This story has been updated with comment from T-Mobile USA.
The Department of Justice has amended its antitrust suit against AT&T’s $39 billion buyout of T-Mobile USA, adding seven state attorneys general to the case.
A group of bipartisan attorneys general from California, New York, Illinois, Washington, Ohio, Massachusetts and Pennsylvania signed on to the complaint, arguing the mega-merger would have a detrimental effect on competition in the wireless industry.
“We are pleased that these states have joined the department in its lawsuit,” the DOJ said in a widely reported statement, adding that the states provided “invaluable assistance” during its investigation into the deal. “Together, we will seek to protect consumers from the anticompetitive harm that would result from this proposed transaction.”
AT&T downplayed the significance of the news, citing support from 11 other state attorneys general for the merger.
“It is not unusual for state attorneys general to participate in DOJ merger review proceedings or court filings,” an AT&T spokeswoman said in a prepared response. “On a parallel path, we have been and remain interested in a solution that addresses the DOJ’s issues with the T-Mobile merger.”
T-Mobile expressed optimism about the deal’s chances of success.

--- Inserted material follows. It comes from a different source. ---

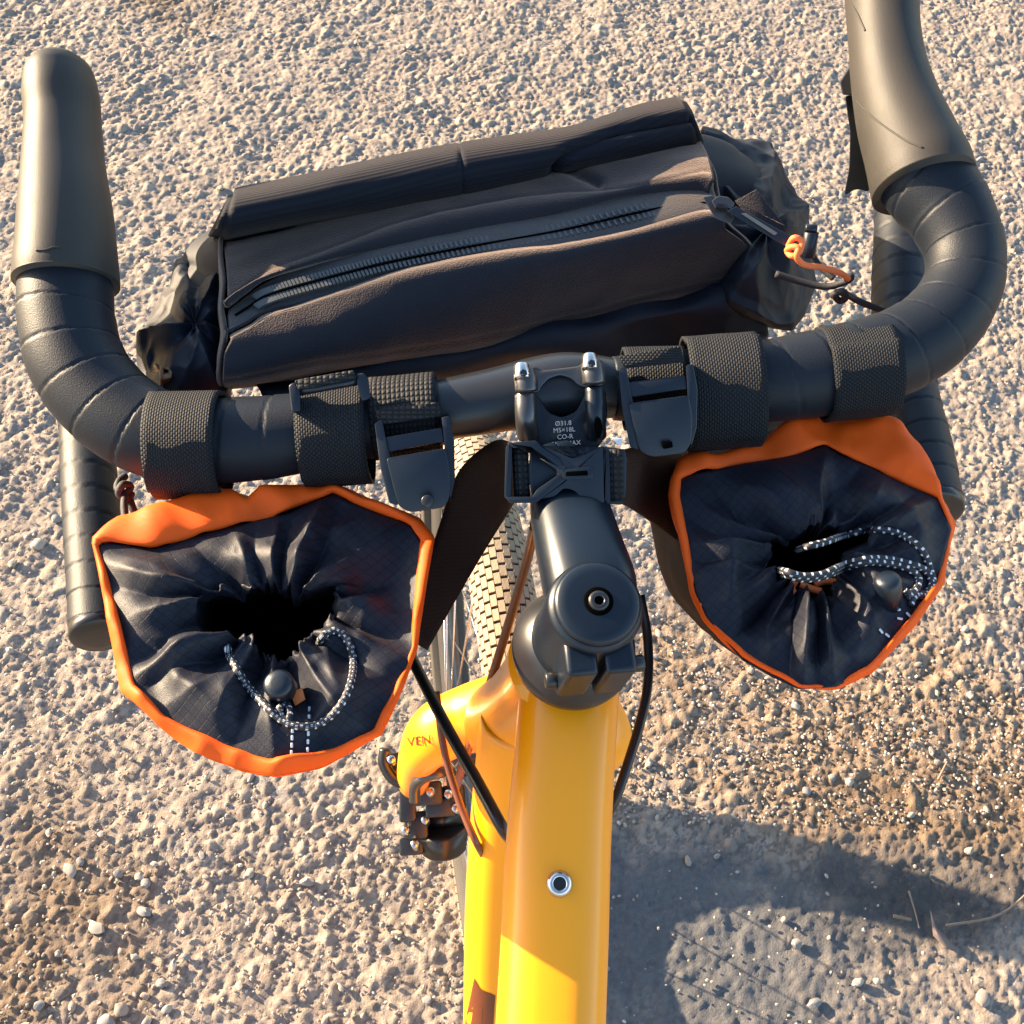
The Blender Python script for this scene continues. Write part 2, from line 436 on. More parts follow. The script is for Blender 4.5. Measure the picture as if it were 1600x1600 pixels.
def stone_mesh(nm, mat, s, sub=2):
    bm = bmesh.new(); bmesh.ops.create_icosphere(bm, subdivisions=sub, radius=1)
    rr = random.Random(s); ax = (1, .62+.3*rr.random(), .45+.25*rr.random())
    for v in bm.verts:
        k = (.78+.42*rr.random()) if sub == 1 else 1+.34*noise.noise(v.co*1.3+Vector((s, 3*s, 0)))+.16*noise.noise(v.co*3+Vector((s, 0, s)))-.10*abs(noise.noise(v.co*2.1)); v.co = Vector((v.co.x*ax[0]*k, v.co.y*ax[1]*k, v.co.z*ax[2]*k))
    me = bpy.data.meshes.new(nm); bm.to_mesh(me); bm.free(); me.materials.append(mat)
    if sub > 1: me.polygons.foreach_set('use_smooth', [True]*len(me.polygons)); me.set_sharp_from_angle(angle=R(32))
    return me
PEB = []
for i, c in enumerate([(.33, .285, .235), (.28, .23, .19), (.22, .205, .195), (.31, .24, .19), (.36, .31, .26)]):
    PEB.append(stone_mesh('pebble', plain('pebble stone', c, .8, bump=.5, bsc=300, var=.3, vsc=120), i))
    PEB.append(stone_mesh('pebble', PEB[-1].materials[0], i+30))
def place_pebble(u, v, size, me=None):
    p = zat(u, v, .004); o = bpy.data.objects.new('pebble', me or random.choice(PEB)); C.objects.link(o)
    o.parent = ground; o.location = (p.x, p.y, .0035+size*.15); o.scale = [size*random.uniform(.8, 1.2) for _ in range(3)]
    o.rotation_euler = (random.uniform(-.3, .3), random.uniform(-.3, .3), random.uniform(0, 6.3))
for u, v, s in [(1272, 1568, .011), (1340, 1535, .010), (1370, 1533, .007), (1535, 1560, .014), (1514, 1330, .009), (1327, 1222, .008),
                (1140, 1172, .007), (1455, 1174, .008), (1075, 1345, .007), (1120, 1338, .006), (1245, 1475, .008), (1225, 1437, .006),
                (150, 1450, .013), (190, 1578, .012), (165, 1600, .012), (480, 1378, .012), (290, 40, .009), (60, 850, .012), (20, 880, .010),
                (1530, 250, .010), (110, 1360, .010), (390, 1365, .009), (225, 1425, .011), (1425, 1165, .007), (1300, 1215, .006)]:
    place_pebble(u, v, s*.8)
for i in range(270):
    u, v = random.uniform(-40, 1640), random.uniform(-40, 1640)
    if u > 960 and v > 1300: u -= 900
    place_pebble(u, v, random.uniform(.0035, .0070))
# the small chips nobody could count: one object
chips = MB(); CH = [stone_mesh('chip', PEB[0].materials[0], 90+i, 1) for i in range(5)]; tmpl = [[v.co.copy() for v in m.vertices] for m in CH]; tf = [tuple(p.vertices) for p in CH[0].polygons]
for i in range(9000):
    if i < 900: u, v = random.uniform(960, 1640), random.uniform(1040, 1300)
    else: u, v = random.uniform(-60, 1660), random.uniform(-60, 1660)
    p = zat(u, v, .003); s = random.uniform(.0012, .0032)
    if v > 1290 and u > 960 and random.random() < .8: continue
    q = Matrix.Rotation(random.uniform(0, 6.3), 3, 'Z') @ Matrix.Rotation(random.uniform(-.6, .6), 3, 'X')
    T = random.choice(tmpl); chips.add([p+q @ (c*s)+Vector((0, 0, s*.3)) for c in T], tf)
def chip_mat():
    b = NB('stone chips'); g = b.n('ShaderNodeNewGeometry'); r = g.outputs['Random Per Island']
    c = b.mix(r, (.20, .165, .135), (.40, .345, .29)); c = b.mix(b.math('GREATER_THAN', r, .975), c, (.48, .43, .37))
    b.set(Base_Color=c, Roughness=.8, Specular_IOR_Level=.3); return b.m
chips.build('gravel', chip_mat(), None, smooth=False, kind='stuff')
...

“We remain confident that the facts will prevail and the acquisition will proceed,” T-Mobile government affairs executive Tom Sugrue said in a press release, citing the “numerous benefits” of the transaction.
Sprint government affairs executive Vonya McCann said the addition of the states to the complaint validated the DOJ’s arguments against the deal.

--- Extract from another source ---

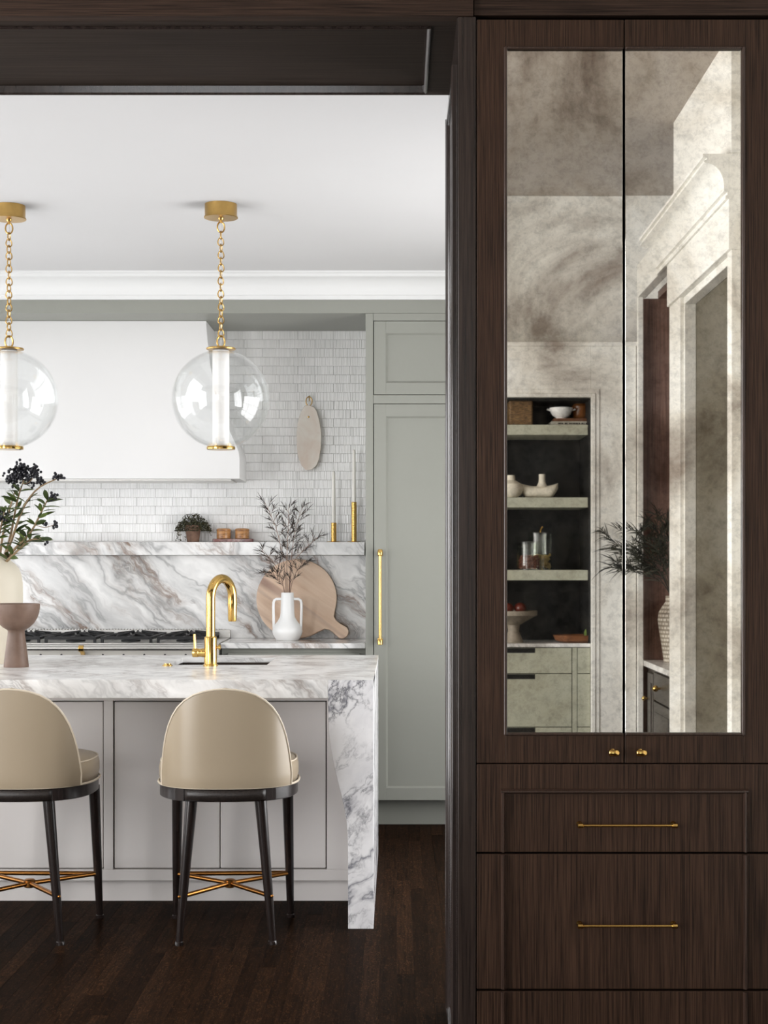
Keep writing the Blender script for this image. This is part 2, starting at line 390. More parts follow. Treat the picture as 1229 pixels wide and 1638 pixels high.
# floor: sub-floor slab and oak strips
floor = struct('floor', box(nb(), LW - 0.1, RW + 0.9, -3.4, 8.8, -0.12, -0.016), 'gap', 'dark stained oak strip floor', smooth=False)
PWID = 0.057
plank_mesh = {}
def plank_obj(L):
    L = round(L, 2)
    if L not in plank_mesh:
        bm = box(nb(), 0.00015, PWID - 0.00015, 0.00015, L - 0.00015, -0.016, 0.0)
        bmesh.ops.bevel(bm, geom=[e for e in bm.edges if all(v.co.z > -0.001 for v in e.verts)], offset=0.0004, segments=1, affect='EDGES')
        bmesh.ops.recalc_face_normals(bm, faces=bm.faces[:])
        me = bpy.data.meshes.new('floor_plank'); bm.to_mesh(me); bm.free(); me.materials.append(M['floor']); plank_mesh[L] = me
    return plank_mesh[L], L
rest = nb(); npl = 0
def plank_box(bm, x, y, L): box(bm, x + 0.0004, x + PWID - 0.0004, y + 0.0004, y + L - 0.0004, -0.016, 0.0)
lens = [0.9, 1.1, 1.3, 1.5]
nx0 = int(math.floor((LW - 0.1) / PWID)); nx1 = int(math.ceil((RW + 0.9) / PWID))
for ix in range(nx0, nx1):
    x = ix * PWID
    y = -3.4 + random.random() * 0.9; plank_box(rest, x, -3.4, y + 3.4)
    while y < 8.8:
        L = random.choice(lens); L = min(L, 8.8 - y)
        if L < 0.02: break
        in_view = (4.1 < y + L and y < 8.05 and (y + L) * -0.26 - 0.02 < x < 0.16 + 0.0 and not (y > 6.25 and x < -0.24) and not (y + L < 4.75))
        if in_view and npl < 295 and L in lens:
            me, L = plank_obj(L); o = bpy.data.objects.new('plank', me); COL.objects.link(o); o.location = (x, y, 0); o.parent = floor; npl += 1
        else: plank_box(rest, x, y, L)
        y += L
o = mk('plank_remainder', rest, 'floor', floor, smooth=False); o['kind'] = 'stuff'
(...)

“After a comprehensive review of the facts related to AT&T’s proposed takeover of T-Mobile, seven state attorneys general have reached the same conclusion as the U.S. Department of Justice: This proposed takeover violates antitrust law and would harm consumers, competition and our nation’s economy,” McCann said in a statement.

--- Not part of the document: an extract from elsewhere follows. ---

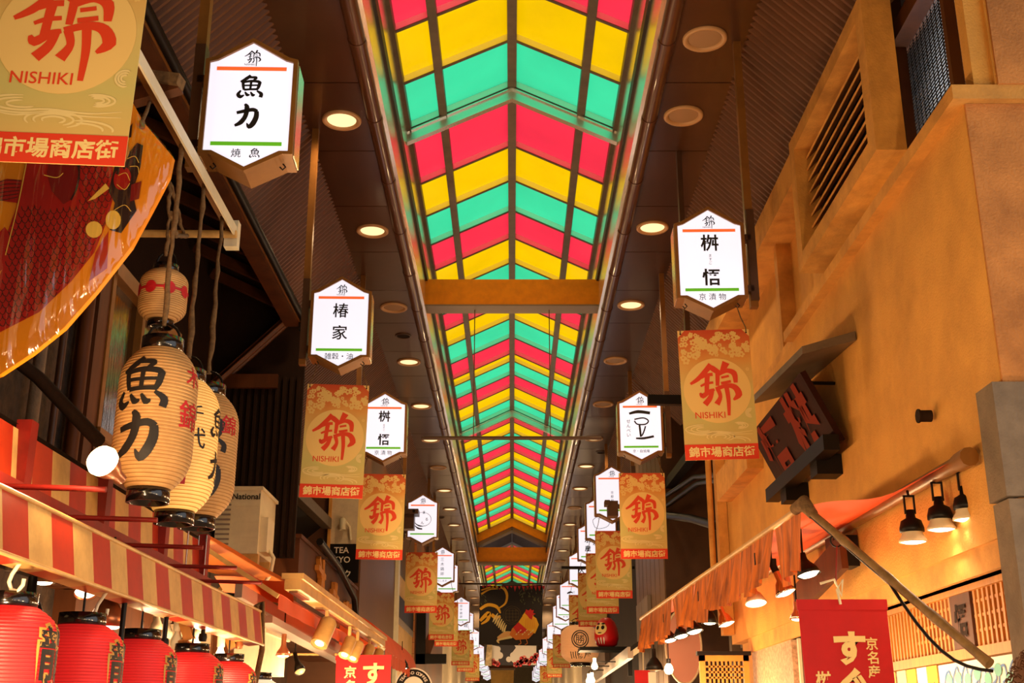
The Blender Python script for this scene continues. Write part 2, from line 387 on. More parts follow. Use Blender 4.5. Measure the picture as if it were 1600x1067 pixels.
# drain pipe at the far end of the wall
mb = MB(); mb.box((2.05, 11.74, 3.05), (2.145, 11.88, 5.4)); mb.box((2.02, 11.7, 2.6), (2.145, 11.88, 3.05)); mb.box((2.04, 11.72, 2.5), (2.145, 11.86, 2.62))
mb.tube([(1.99, 11.8, 3.02), (1.99, 11.8, 5.4)], .03, 8)
tag(mb.build('drain_pipe', M['conc2']), 'ochre boxed drain pipe running down the far corner of the right wall', 'pipe')
# vent box: concrete frame round slanted louvres
v = thing('vent_box', 'large ochre concrete louvred vent box projecting from the right wall', 'vent', (2.0, 5.84, 4.65))
mb = MB(); a, b, z0, z1, x0, x1 = 5.84, 7.68, 4.64, 5.64, 2.0, 2.2
mb.box((x0, a, z0), (x0 + .17, a + .13, z1)); mb.box((x0, b - .13, z0), (x0 + .17, b, z1))
mb.box((x0 + .001, a + .13, z0 + .001), (x0 + .17, b - .13, z0 + .11)); mb.box((x0 + .001, a + .13, z1 - .11), (x0 + .17, b - .13, z1 - .001)); mb.build('surround', M['conc2'], v)
mb = MB()
for i in range(9):
    z = z0 + .14 + i * .088; mb.bar((x0 + .11, a + .13, z), (x0 + .11, b - .13, z), .085, .012, up=(-.7, 0, .7))
mb.build('louvre', M['conc2'], v)
mb = MB(); mb.box((x0 + .16, a + .1, z0 + .1), (x0 + .18, b - .1, z1 - .1)); mb.build('backing', M['black'], v)
# mesh window above the ledge
wn = bpy.data.objects.new('window_6', None); COL.objects.link(wn); wn['kind'] = 'structure'
mb = MB(); mb.box((2.36, 5.1, 4.52), (2.365, 7.9, 6.0))
gm = bpy.data.materials.new('clear_window_glass'); gm.use_nodes = True; _n = gm.node_tree; _t = _n.nodes.new('ShaderNodeBsdfTransparent'); _g = _n.nodes.new('ShaderNodeBsdfGlossy'); _m = _n.nodes.new('ShaderNodeMixShader'); _m.inputs[0].default_value = .08; _g.inputs['Roughness'].default_value = .05; _n.links.new(_t.outputs[0], _m.inputs[1]); _n.links.new(_g.outputs[0], _m.inputs[2]); _n.links.new(_m.outputs[0], _n.nodes['Material Output'].inputs[0]); mb.build('pane', gm, wn)
mb = MB()
for y in (5.07, 5.36, 6.1): mb.box((2.27, y, 4.515), (2.33, y + .045, 6.0))
mb.box((2.24, 5.08, 5.45), (2.36, 7.9, 5.56)); mb.build('window_frame', M['brownwood'], wn)
mb = MB(); y = 5.12
while y < 7.85: mb.tube([(2.345, y, 4.53), (2.345, y, 5.75)], .0035, 4, caps=False, smooth=False); y += .06
z = 4.55
while z < 5.75: mb.tube([(2.342, 5.1, z), (2.342, 7.9, z)], .003, 4, caps=False, smooth=False); z += .022
mb.build('wire_mesh', M['black'], wn)
# daylight behind that window: patches painted on an added wall, with an added lamp
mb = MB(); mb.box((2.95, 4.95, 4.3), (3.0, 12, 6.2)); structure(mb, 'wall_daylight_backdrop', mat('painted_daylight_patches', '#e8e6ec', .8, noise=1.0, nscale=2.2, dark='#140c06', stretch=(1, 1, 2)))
lamp('added_daylight_lamp', (2.62, 6.2, 4.75), 30, (.9, .95, 1), .1)
# right side shop front under the render: lintel, lattice transom, stone jamb
mb = MB(); mb.box((WX + .02, 5.22, 2.3), (2.8, 11.2, 2.42))
structure(mb, 'trim_8', M['conc2'])
mb = MB(); mb.box((3.3, 5, 0), (3.4, 15, 2.42)); structure(mb, 'wall_right_shop', M['pale'])
mb = MB(); mb.box((2.2, 9.6, 0), (3.3, 11.2, 2.3)); structure(mb, 'wall_right_jamb', mat('speckled_stone', '#c9a07c', .7, noise=.6, nscale=38, dark='#6b4a30'))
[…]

States generally lack jurisdiction to block mergers, but the amended complaint will allow them to present the court with evidence from their investigations into the deal’s potential anti-competitive impact. It will also give them a seat at the table as the DOJ and AT&T negotiate a possible settlement. Sprint has also filed a related suit against the transaction in the same court, giving voice to its strident opposition to the transaction.
Public Knowledge President Gigi Sohn said the advocacy group was “pleased” with the suit.
“Their participation is an indication that states, too, recognize the tremendous harm that this deal would cause to consumers across the country and to our economy generally, and that they do not agree with AT&T’s claims of benefits from the deal, including the creation of new jobs,” she said in a statement.
The latest twist in the case comes one day after a group of 15 House Democrats send a letter to President Obama asking him to “swiftly resolve concerns” about the merger, arguing the deal would create between 55,000 to 96,000 new jobs. The jobs claim has been questioned by some experts who say the transaction would inevitably lead to layoffs.